Imagine you’re a parent and you log onto Zoom to listen to your local school board make decisions about your child’s education… and you can’t hear a thing they’re saying.


I know that it is likely not done intentionally. And I understand the importance of social distancing and holding things online if you have the capability. But then you have to make sure you truly have that capability.

I only cover some of the districts and boroughs here, so I can only speak on those experiences. I’ve been covering the Coudersport Area School District and Southern Tioga School District. In my experience, these virtual meetings have been a mess, though I think they have good intentions. I’ve talked with the STSD superintendent and know he has at least listened to my recommendations and worked to make adjustments during the meetings. I have given the same recommendations to the Coudersport superintendent, but have not gotten a response and have not seen any changes.

The point of writing this isn’t to complain or to drag down these schools and its boards/administrations. They’re all doing work and making decisions I would never want to have to do. The point is to call for change and more transparency.

Board members, administrators and anyone else speaking during these public meetings need to state their name prior to making any comments and motions. I have covered enough of both of these meetings to know most of the board members’ voices. But if someone were to attend a meeting for the first time virtually, they would have no idea who is speaking.

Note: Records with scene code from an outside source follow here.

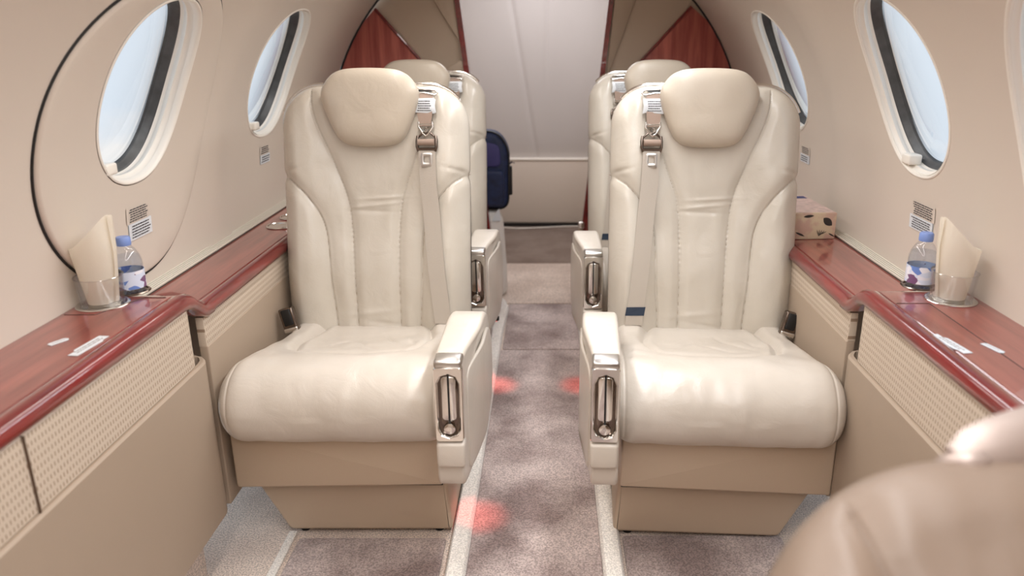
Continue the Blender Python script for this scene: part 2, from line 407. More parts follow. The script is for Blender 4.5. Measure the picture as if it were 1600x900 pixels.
# printed placards on the liner (wall stickers)
def dashes(rows, put2, u0, u1, bm, hgt, seed):
    rnd = random.Random(seed)
    for v in rows:
        u = u0+rnd.random()*.1*(u1-u0); end = u1-rnd.random()*.12*(u1-u0)
        while u < end:
            wl = (.05+rnd.random()*.11)*(u1-u0); e = min(end, u+wl)
            bm.faces.new([bm.verts.new(put2(a, b)) for a, b in ((u, v-hgt/2), (e, v-hgt/2), (e, v+hgt/2), (u, v+hgt/2))])
            u = e+.022*(u1-u0)
def placard(side, y0, y1, z0, z1, zm, label, n1, n2, base=-.001, seed=1):
    zc = (z0+z1)/2; th = math.asin((zc-ZC)/RR)
    root = thing('placard', label, 'sticker', W(side, (y0+y1)/2, th))
    inv = Matrix.Translation(root.location).inverted()
    def pt(d): return lambda y, z: W(side, y, math.asin((z-ZC)/RR), d)
    def card(name, a, b, mat, dd, y0, y1):
        rg = []
        ys = np.linspace(y0, y1, 5)
        for d in (dd, dd-.0008): pass
        f0, f1 = pt(dd-.0008), pt(dd+.001)
        bm = bmesh.new()
        zs = np.linspace(a, b, 5)
        lofted([[f0(y, z) for y in ys] for z in zs], closed=False, bm=bm)
        lofted([[f1(y, z) for y in ys] for z in zs], closed=False, bm=bm)
        o = obj(name, bm, mat, root); o.matrix_parent_inverse = inv; return o
    card('upper_label', zm, z1, M_LIN, base, y0, y1-.1*(y1-y0))
    card('lower_label', z0, zm, M_PAPER, base-.0005, y0+.05*(y1-y0), y1)
    bm = bmesh.new(); h = (z1-zm)/(n1+1)
    dashes([zm+h*(i+1) for i in range(n1)], pt(base-.0018), y0+.08*(y1-y0), y1-.12*(y1-y0), bm, h*.48, seed)
    h2 = (zm-z0)/(n2+1)
    dashes([z0+h2*(i+1) for i in range(n2)], pt(base-.0024), y0+.12*(y1-y0), y1-.06*(y1-y0), bm, h2*.42, seed+5)
    o = obj('printed_lines', bm, M_INK, root); o.matrix_parent_inverse = inv
placard(-1, 1.593, 1.695, .735, .808, .772, 'printed placard on the left wall beneath the large window, behind the water bottle', 6, 5, base=-.011, seed=3)
placard(1, 1.645, 1.762, .730, .798, .762, 'printed placard on the right wall beneath the large window, behind the water bottle', 6, 5, seed=9)
placard(-1, 2.412, 2.50, .772, .830, .800, 'small printed placard on the left wall beneath the far window', 4, 3, seed=13)
placard(1, 2.49, 2.585, .760, .815, .787, 'small printed placard on the right wall beneath the far window', 4, 3, seed=17)

# ------------------------------------------------------------------ floor
struct('floor', bx(-1.0, 1.0, -.5, 4.95, -.03, 0), M_CARPG)
def mat_piece(name, poly, z0, z1, mat, label, bev=.004):
    ol = roundpoly(poly, .012, 3)
    o = obj(name, slab(ol, z0, z1, bev, lambda u, v, t: (u, v, t), seg=3), mat); return tag(o, label, 'carpet')
def strip_piece(label, pts, wdt, z1):
    bm = bmesh.new(); rings = []
    for x, y, a, b in pts:
        rings.append([(x-a, y, .0), (x-a, y, z1*.6), (x-a+.006, y, z1*.95), (x-a+.014, y, z1), (x+b-.014, y, z1), (x+b-.006, y, z1*.95), (x+b, y, z1*.6), (x+b, y, .0)])
    o = obj('carpet_edging', lofted(rings, bm=bm), M_CARPL); return tag(o, label, 'carpet edging')
mat_piece('aisle_runner', [(-.186, -.4), (.118, -.4), (.126, 2.75), (-.186, 2.75)], .0, .006, M_CARP, 'long mauve carpet runner down the aisle between the front seats')
mat_piece('aisle_runner', [(-.178, 2.758), (.124, 2.758), (.124, 3.29), (-.178, 3.29)], .0, .006, M_CARP, 'short pale mauve carpet piece in the aisle between the rear seats')
mat_piece('aft_carpet', [(-.26, 3.30), (.20, 3.30), (.20, 3.95), (-.26, 3.95)], .0, .006, M_CARPG, 'grey beige carpet square just beyond the rear seats')
mat_piece('aft_carpet', [(-.8, 3.955), (.8, 3.955), (.8, 4.80), (-.8, 4.80)], .0, .005, M_CARPB, 'brown carpet at the foot of the grey aft wall')
strip_piece('pale carpet edging strip on the left side of the aisle', [(-.208, -.4, .024, .022), (-.208, 2.9, .024, .022), (-.212, 3.05, .028, .030), (-.215, 3.22, .025, .038), (-.222, 3.30, .022, .030), (-.23, 3.36, .018, .012)], .04, .022)
strip_piece('pale carpet edging strip on the right side of the aisle', [(.146, -.4, .024, .024), (.146, 2.9, .022, .024), (.150, 3.22, .022, .028), (.16, 3.36, .012, .018)], .04, .022)
mat_piece('foot_carpet', [(-.606, 1.0), (-.246, 1.0), (-.246, 1.575), (-.600, 1.575)], .0, .006, M_CARP, 'mauve carpet panel in front of the left front seat')
mat_piece('foot_carpet', [(.178, 1.0), (.60, 1.0), (.56, 1.585), (.178, 1.585)], .0, .006, M_CARP, 'mauve carpet panel in front of the right front seat')
for lab, x0, x1 in (('pale carpet edging line left of the left foot carpet', -.632, -.612),):
    tag(obj('carpet_edging', bx(x0, x1, 1.0, 1.60, 0, .008, bev=.003), M_CARPL), lab, 'carpet edging')

# ------------------------------------------------------------------ side consoles
def console(side, U, WL, yc, lab):
    root = thing('side_console', lab, 'side ledge')
    X = lambda a: side*a
    ys = [-.4, .2, .8, 1.2, yc-.03, yc, yc+.02, yc+.05, yc+.075, yc+.09, yc+.105, yc+.12, yc+.135, yc+.15, yc+.16]
    def prof(dz, du, zt=.66):
        p = [(WL+.03, .0), (U+.034, .0), (U+.034, -.016), (WL+.03, -.016)]
        return [(a, zt+b+dz) for a, b in p]
    top = []; edge = []
    for y in ys:
        t = sstep(yc+.055, yc+.145, y); dz = -.045*t
        dU = 0 if y < yc else .0
        top.append([(X(a), y, b) for a, b in prof(dz, 0)])
        e = [(U+.034, -.001), (U+.031, -.0035), (U+.028, .0015), (U+.018, .004), (U+.008, .002), (U+.000, -.005), (U-.003, -.014), (U-.001, -.024), (U+.006, -.030), (U+.036, -.030)]
        edge.append([(X(a), y, .66+b+dz) for a, b in e])
    obj('wood_top', lofted(top), M_WOOD, root); obj('wood_edge', lofted(edge), M_WOODE, root, 60)
    # table leaf seam inlaid in the top
    bm = bmesh.new()
    ln = [(WL+.01, yc-.055), (U+.125, yc-.055), (U+.082, yc+.045), (U+.040, yc+.045)] if side < 0 else [(U+.036, yc-.02), (U+.10, yc-.02), (U+.10, .2)]
    tube([(X(a), b, .6601) for a, b in ln], .0009, 4, bm=bm)
    obj('leaf_seam', bm, M_BLACK, root)
    # plan path of the upright panels, rounded at the far end
    def path(u, ye, r=.055):
        p = [(u, -.4), (u, .8), (u, ye-r-.05)]
        for k in range(9):
            a = k/8*PI/2; p.append((u+r*(1-math.cos(a)), ye-r+r*math.sin(a)))
        p.append((WL+.02, ye)); return p
    def upright(name, u, ye, z0, z1, mat, th=.012, seg=1, cut0=-.4):
        p = [q for q in path(u, ye) if q[1] >= cut0-1e-6]
        if p[0][1] > cut0+1e-4: p = [(u, cut0)]+p
        inn = [(a+th, b-(th if i > len(p)-6 else 0)) for i, (a, b) in enumerate(p)]
        ring = []
        rz = .004
        for z, ins in ((z0, .004), (z0+rz, 0), (z1-rz, 0), (z1, .004)):
            q = [(a+ins, b-(ins if i > len(p)-6 else 0)) for i, (a, b) in enumerate(p)]+inn[::-1]
            ring.append([(X(a), b, z) for a, b in q])
        return obj(name, lofted(ring), mat, root, 35)
    upright('fabric_panel', U+.004, yc+.090, .506, .632, M_WEAVE)
    upright('lower_panel', U-.004, yc+.120, .14, .508, M_CREAM)
    obj('fabric_seam', bx(min(X(U+.001), X(U+.006)), max(X(U+.001), X(U+.006)), .939, .9415, .508, .630), M_SEAMB, root)
    bm = bx(min(X(U+.05), X(WL)), max(X(U+.05), X(WL)), -.4, yc+.05, 0.0, .14); obj('toe_kick', bm, M_CARPG, root)
    # stretch of ledge beside the seats
    zt = .615; y0 = yc+.158; y1 = YL-.0 if side < 0 else YR-.02
    led = thing('side_ledge', lab.replace('near', 'far').replace('beside the camera', 'running back beside the seats'), 'side ledge')
    p = [(WL+.04, 0), (U+.030, 0), (U+.028, -.003), (U+.024, .001), (U+.012, .001), (U+.002, -.005), (U-.001, -.015), (U+.004, -.028), (U+.03, -.030), (WL+.04, -.03)]
    q0 = [(WL+.04, 0), (U+.033, 0), (U+.033, -.014), (WL+.04, -.014)]
    q1 = [(U+.033, -.001), (U+.030, -.0035), (U+.026, .001), (U+.018, .002), (U+.010, -.002), (U+.006, -.006), (U+.003, -.008), (U+.000, -.014), (U+.001, -.022), (U+.008, -.028), (U+.033, -.030)]
    obj('wood_top', lofted([[(X(a), y, zt+b) for a, b in q0] for y in (y0, y1)]), M_WOOD, led)
    obj('wood_edge', lofted([[(X(a), y, zt+b) for a, b in q1] for y in (y0, y1)]), M_WOODE, led, 60)
    f0, f1 = sorted((X(U+.012), X(U+.03)))
    obj('fabric_strip', bx(f0, f1, y0-.03, y1, .520, .587, bev=.002), M_WEAVE, led)
    f0, f1 = sorted((X(U+.010), X(U+.03)))
    obj('lower_panel', bx(f0, f1, y0-.03, y1, .13, .522, bev=.003), M_CREAM, led)
    # air grille against the wall
    g = thing('air_grille', 'ribbed grey air grille strip between the %s ledge and the wall' % ('left' if side < 0 else 'right'), 'vent')
    c0, c1 = sorted((X(WL-.018), X(WL+.03)))
    obj('grille_body', bx(c0, c1, y0-.0, y1, zt, zt+.003), M_BRUSHB, g)
    for k in range(5):
        c0, c1 = sorted((X(WL-.0185+.0075*k), X(WL-.0185+.0075*k+.0036)))
        obj('grille_rib', bx(c0, c1, y0, y1, zt+.003, zt+.008, bev=.001, seg=1), M_RIB, g)
    return root
M_BRUSHB = plain('grille_shadow_grey', lin(84, 76, 68), .6); M_SEAMB = plain('brown_seam', lin(84, 64, 48), .7)
M_RIB = plain('grille_beige', lin(216, 208, 194), .5)
console(-1, .720, .892, 1.40, 'near mahogany topped side console beside the camera on the left')
console(1, .640, .832, 1.43, 'near mahogany topped side console beside the camera on the right')

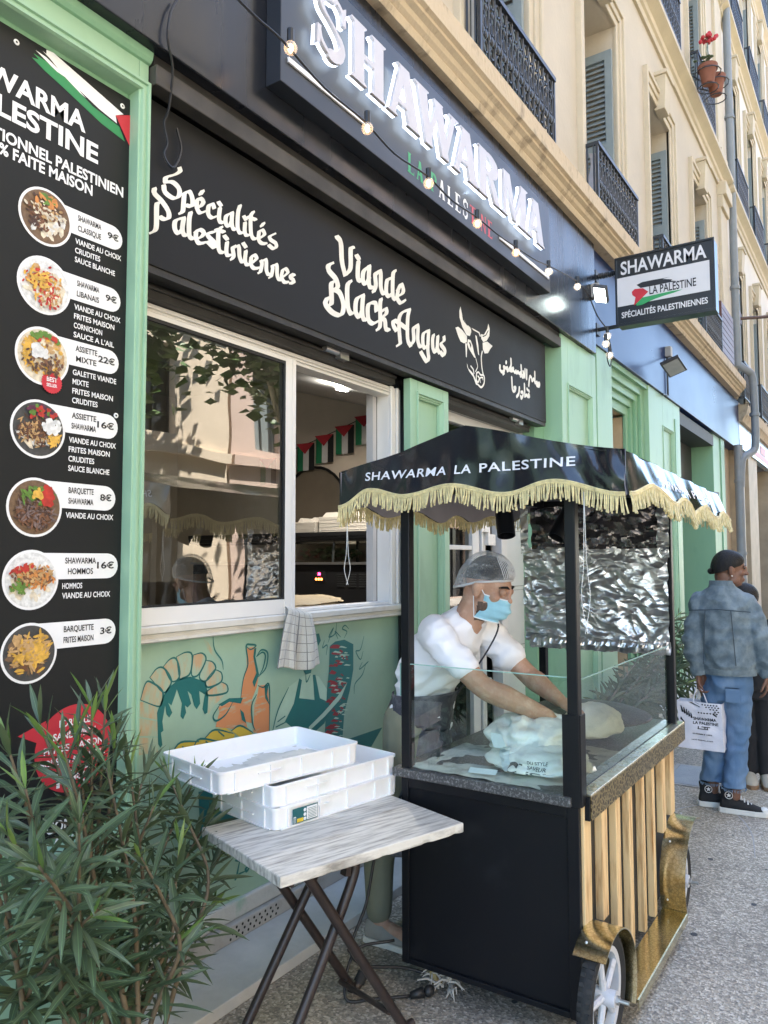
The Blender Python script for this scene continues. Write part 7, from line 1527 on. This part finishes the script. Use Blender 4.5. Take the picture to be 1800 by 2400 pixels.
strip([(1.10, .682), (1.085, .682), (.93, .60), (.93, .612)]); strip([(1.065, .682), (1.06, .682), (.93, .618), (.93, .622)])
for i in range(7):
    for j in range(5):
        a, b = 1.035-.018*i-.009*(j % 2), .672-.013*j; 
        if (1.06-a)*.47 < .682-b+.004 and b > .625+.0: continue
        strip([(a, b+.0055), (a-.007, b), (a, b-.0055), (a+.007, b)])
for i in range(5): strip([(1.145-.014*i, .655-.010*i), (1.140-.014*i, .655-.010*i), (1.130-.013*i, .615-.008*i), (1.142-.013*i, .612-.008*i)])
for p in ([(1.05, .535), (1.05, .522), (1.044, .522), (1.044, .535)], [(1.05, .522), (1.05, .517), (.985, .517), (.985, .522)], [(1.03, .535), (1.03, .53), (.975, .53), (.975, .535)], [(.995, .535), (.995, .517), (.989, .517), (.989, .535)], [(1.015, .529), (1.015, .524), (1.003, .524), (1.003, .529)]): strip(p)
strip([(1.155, .57), (1.15, .585), (1.125, .55), (1.14, .525), (1.145, .53), (1.134, .55)])
q.build('print', VBLACK, bt)
# ------------------------------------------------------------------ person beyond her
tp_ = Vector((6.05, .80, 0)); pb = thing('person', 'person in black clothes and beige shoes mostly hidden behind the woman in denim', 'person', tuple(tp_))
q = MB(); HB = frame_head((6.06, .87, 1.285), (.9, -.45, -.05), (0, 0, 1)); head(q, HB, scale=.95); limb(q, [(6.06, .85, 1.14), HB(0, -.02, -.06)], [.05, .048])
for s in (-1, 1): limb(q, [(6.06, .85+s*.15, 1.10), (6.05, .85+s*.19, .86), (6.0, .85+s*.18, .66)], [.045, .038, .026]); hand(q, (6.0, .85+s*.18, .66), (0, 0, -1), (0, s, 0), .6, s, .9)
loft(q, [((6.06, .85, .68), (.09, 0, 0), (0, .13, 0)), ((6.06, .85, 1.08), (.09, 0, 0), (0, .15, 0)), ((6.06, .85, 1.17), (.05, 0, 0), (0, .06, 0))])
for s in (-1, 1): limb(q, [(6.06, .85+s*.07, .70), (6.05, .83+s*.055, .38), (6.04, .83+s*.05, .08)], [.075, .05, .034])
grow(q, 'body', SKIN, pb, .008, 4)
q = MB(); q.grid(lambda u, v: HB(.082*sin(pi*.6*v)*cos(2*pi*u), -.014+.102*sin(pi*.6*v)*sin(2*pi*u), .036+.096*cos(pi*.6*v)+(-.015+.035*sin(2*pi*u))*v*v), 30, 12); q.build('hair', HAIRB, pb, smooth=True)
q = MB(); loft(q, [((6.06, .85, .66), (.125, 0, 0), (0, .17, 0)), ((6.06, .85, .95), (.13, 0, 0), (0, .175, 0)), ((6.06, .85, 1.10), (.11, 0, 0), (0, .175, 0)), ((6.06, .85, 1.17), (.06, 0, 0), (0, .075, 0))], 22)
for s in (-1, 1): limb(q, [(6.06, .85+s*.14, 1.10), (6.05, .85+s*.19, .86), (6.01, .85+s*.18, .70)], [.07, .06, .045])
BLKC = mat('black_cloth', (.012, .012, .014), .85, var=.2); grow(q, 'jacket', BLKC, pb, .010, 4)
q = MB(); loft(q, [((6.06, .85, .74), (.10, 0, 0), (0, .14, 0)), ((6.06, .85, .60), (.11, 0, 0), (0, .145, 0))], 20)
for s in (-1, 1): limb(q, [(6.06, .845+s*.07, .64), (6.05, .83+s*.055, .38), (6.04, .83+s*.05, .10)], [.09, .066, .05])
grow(q, 'trousers', BLKC, pb, .009, 3, .5, None, lambda p: noise.noise(p*12)*.008)
for s in (-1, 1):
    f = Vector((6.03, .83+s*.055, 0)); q = MB(); shoe(q, f, (-.95, -.25, 0), .95); so_ = grow(q, 'shoe', mat('suede_beige', (.42, .38, .31), .9), pb, .007, 3); q = MB(); sole(q, f, (-.95, -.25, 0), .95, .028); q.build('sole', mat('gum_sole', (.22, .13, .07), .6), so_, bevel=.004)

When using Zoom, it’s important everyone turns their individual video on. With that, their microphones need to be on when they’re talking. With both on, it is easier to tell who is speaking. But, they should still state their name, because it can still be hard to tell who is speaking, especially when they’re wearing a mask.

They need to speak loudly and slowly, and really make sure they’re cognizant that people are listening via phone/Zoom.

Microphones should also be turned off when they’re done speaking, to avoid feedback and other obnoxious noises.

This is all even more important for the Coudersport school board, as those members meet in person and then have the public listen via phone conference. There is no video. The public can’t see who is talking. There appears to only be one microphone at the front of the room, but board members are spread out in the room, so it’s hard to hear anyone and to know who is speaking.

This is a similar setup the Potter County Commissioners have been using, though the public can physically attend if they want. The quality of these phone meetings have been OK; there are typically only three people talking so it is a little easier to decipher who is speaking. Still, more could be done on that end.

It’s important now more than ever that the local government bodies take the time to ensure its technology is working properly — prior to the beginning of the meeting — and make sure it is overly accessible to the public. Anything less is unacceptable.

Halie Kines is the associate editor of the Potter Leader-Enterprise.